Bisnis.com, JAKARTA--Rencana OJK untuk menerbitkan tiga regulasi baru tentang penerbitan obligasi oleh pemerintah daerah masih akan menghadapi sejumlah tantangan.
OJK tengah mematangkan tiga draft peraturan yang mengatur tentang penerbitan obligasi atau sukuk daerah. Saat ini, ketiga draft regulasi itu tengah dalam tahap permintaan tanggapan masyarakat.
Tiga beleid tersebut terdiri dari Peraturan OJK yang mengatur tentang dokumen pernyataan pendaftaran penawaran umum, lalu tentang laporan dan pengumuman, serta tentang bentuk dan isi prospektus obligasi atau sukuk daerah.
Aturan soal penerbitan obligasi atau sukuk daerah terakhir tertuang dalam Peraturan XI.C.12, lampiran Keputusan Ketua Bapepam No. Kep-692/BL/2011. Namun, enam tahun berselang, belum ada satu daerah pun yang menerbitkan instrumen surat utang tersebut.
I Made Adi Saputra, analis obligasi MNC Sekuritas, mengatakan bahwa tantangan penerbitan obligasi atau sukuk daerah selama ini lebih banyak berupa masalah teknis. Kelembagaan daerah tidak sebaik pemerintah pusat untuk penerbitan obligasi.
Pemerintah pusat memiliki Direktorat Jenderal Pengelolaan Pembiayaan dan Resiko (DJPPR) yang berada di bawah Kementerian Keuangan dan bertugas mengatur seluruh aspek teknis terkait penerbitan dan pengelolaan surat berharga negara (SBN).
Baca Juga
Pergantian pejabat kementerian keuangan maupun presiden tidak serta merta mengancam keberlanjutan dari pengelolaan surat utang negara sebab dijamin oleh peraturan perundang-undangan.
Sementara itu, belum ada struktur setara di daerah yang dijamin undang-undang. Pergatian gubernur, bupati atau wali kota yang adalah pejabat politik sangat rentan mengancam keberlanjutan pengelolaan obligasi daerah.
Dirinya memaklumi bahwa tujuan pemerintah mendorong daerah untuk menerbitkan obligasi secara mandiri adalah untuk mengurangi beban anggaran pemerintah pusat.
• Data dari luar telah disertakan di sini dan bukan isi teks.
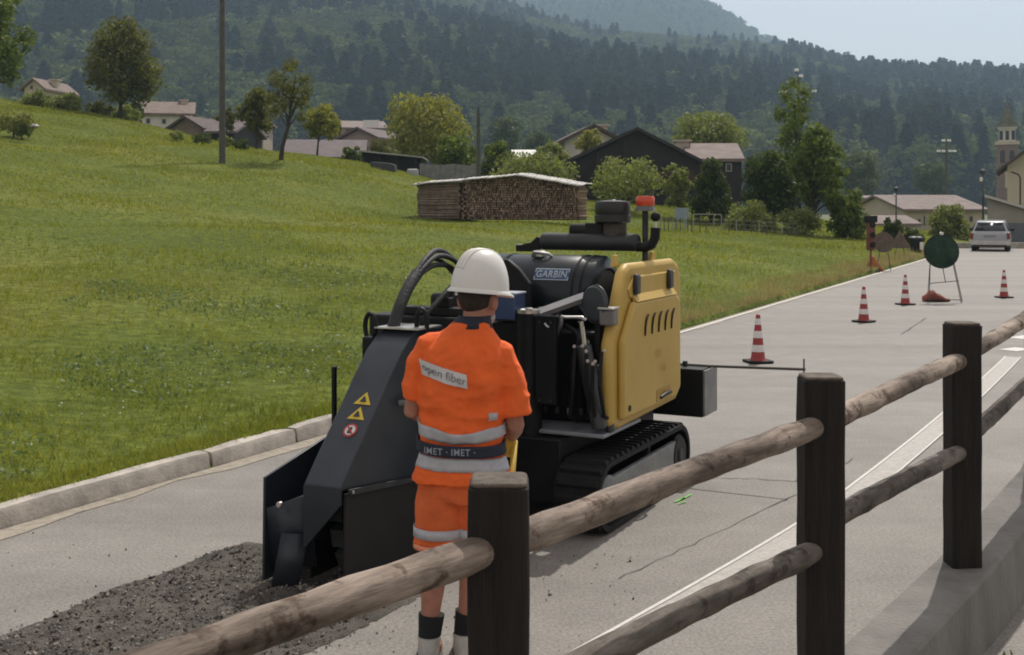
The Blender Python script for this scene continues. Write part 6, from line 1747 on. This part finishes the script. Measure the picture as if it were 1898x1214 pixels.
for x in (-.022, 0, .022):
    m = MB(); P_ = []
    for ph in np.linspace(.28, math.pi - .55, 16):
        z_ = .186 * math.sin(ph) + .004; yy = .138 * math.copysign(abs(math.cos(ph)) ** .80, math.cos(ph)); P_.append(HB_ + TM @ Vector((x * (1 if abs(math.cos(ph)) < .9 else .8), yy, z_ - .002 - 4 * x * x)))
    m.tube(P_, .007, 8); m.build('ridge', HELM, hel, angle=80)
m = MB(); m.box(.0, .010, -.005, .005, -.02, .004, None); o = m.build('strap_clip', HELM, hel); o.location = HB_ + TM @ Vector((.0, -.135, -.004))
# yellow remote control held before the belt, seen at his right side
rc = thing('remote_control', 'yellow radio remote control held at the belt by the worker', 'remote control', pe.location + Vector((.13, .235, .86)), R(6))
YREM = mat('remote_yellow', (.55, .36, .03), rough=.5, var=.06)
m = MB(); m.box(-.14, .11, -.07, .07, .0, .095); m.build('housing', YREM, rc, bevel=.015)
m = MB(); m.box(-.12, .09, -.055, .055, .096, .112); m.build('panel', BLACK, rc, bevel=.004)
for x in (-.07, .04):
    m = MB(); m.tube([(x, 0, .11), (x, 0, .155)], .008, 8); m.ball((x, 0, .158), .013, .013, .013, 10, 8); m.build('joystick', BLACK, rc)
m = MB(); m.tube([(.105, -.03, .07), (.09, -.12, .02), (.075, -.20, -.05), (.07, -.21, -.12)], [.014, .014, .014, .012], 8, flat=.5); m.build('strap', YREM, rc)

# weeds at the foot of the concrete wall, lower right
def weed(px, py, Y, w, h, n, lf, label):
    c_ = at(px, py, Y); c_.z = max(-.05, c_.z)
    t = thing('weed_clump', label, 'plant', (c_.x, c_.y, -.06))
    P_ = lobes_points([(0, 0, h * .5, w, w, h * .5), (w * .6, .05, h * .35, w * .6, w * .6, h * .35), (-w * .7, 0, h * .3, w * .6, w * .5, h * .3)], n, 2)
    V, F = leaf_quads(P_, .018); np_mesh('foliage', V, F, LEAF[lf], t)
    m = MB()
    for k_ in range(5): m.tube([(0, 0, 0), (random.uniform(-w, w) * .5, random.uniform(-w, w) * .4, h * .6)], [.004, .002], 5)
    m.build('stem', BARK, t)
weed(1885, 1200, 5.05, .10, .16, 420, 'green', 'green weeds at the foot of the concrete wall')
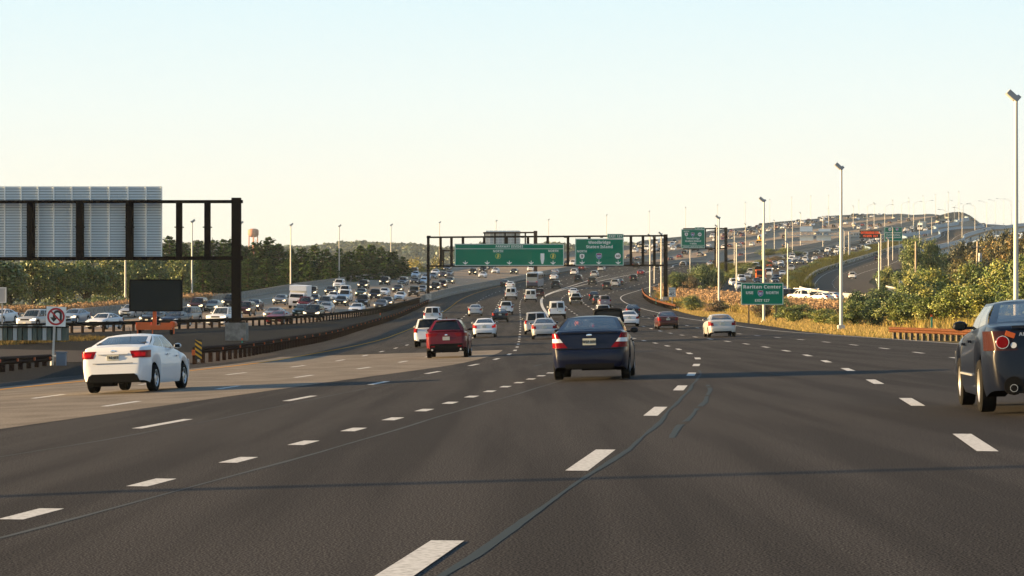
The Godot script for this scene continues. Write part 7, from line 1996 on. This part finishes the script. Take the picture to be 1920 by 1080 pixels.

Namun, rentannya pengelolaan keuangan daerah patut diwaspadai. Sudah banyak pengalaman di luar negeri tentang daerah yang gagal bayar terhadap surat utangnya sehingga merugikan negara dan investor.
Adanya regulasi baru yang mengatur tentang penerbitan obligasi daerah pun tidak serta-merta menjamin sukses penerbitannya.
Masih ada isu persepsi investor yang cenderung negatif terhadap kebanyakan daerah dan ketidaksiapan daerah untuk besikap transparan tentang keuangannya.
“Masalahnya akan lebih pada soal kepercayaan pada pemda, yang mana tidak terlalu percaya juga. GCG daerah juga masih diragukan, karena kebanyakan yang masuk KPK juga dari pemda. Persepsi itu yang harus dipulihkan,” katanya saat dihubungi Bisnis melalui sambungan telepon, Rabu (13/9/2017).
Budi Frensidy, Pengamat Pasar Modal Universitas Indonesia, menilai belum ada kebutuhan mendesak bagi daerah untuk menerbitkan obligasi, mengingat cukup banyak daerah yang belum mengoptimalkan Pendapatan Asli Daerah selama ini. Dana alokasi dari pemerintah pusat pun sering berlebih dan hanya diparkir di bank.
Ketidakmampuan daerah mengoptimalkan anggaran dan mengelola modal justru akan menambah risiko bagi pemerintah pusat bila mereka menerbitkan obligasi tetapi lantas gagal bayar. Pasalnya, pemerintah pusat terpaksa harus melakukan bailout bila hal itu terjadi.
“Belum lagi daerah harus dituntut untuk benar-benar profesional seperti korporasi pada umumnya. Kalaupun dapat rating bagus, itu pun kita tahu sering kali hanya kongkalikong atau hasil melobi para pemeriksa yang dari pusat,” katanya.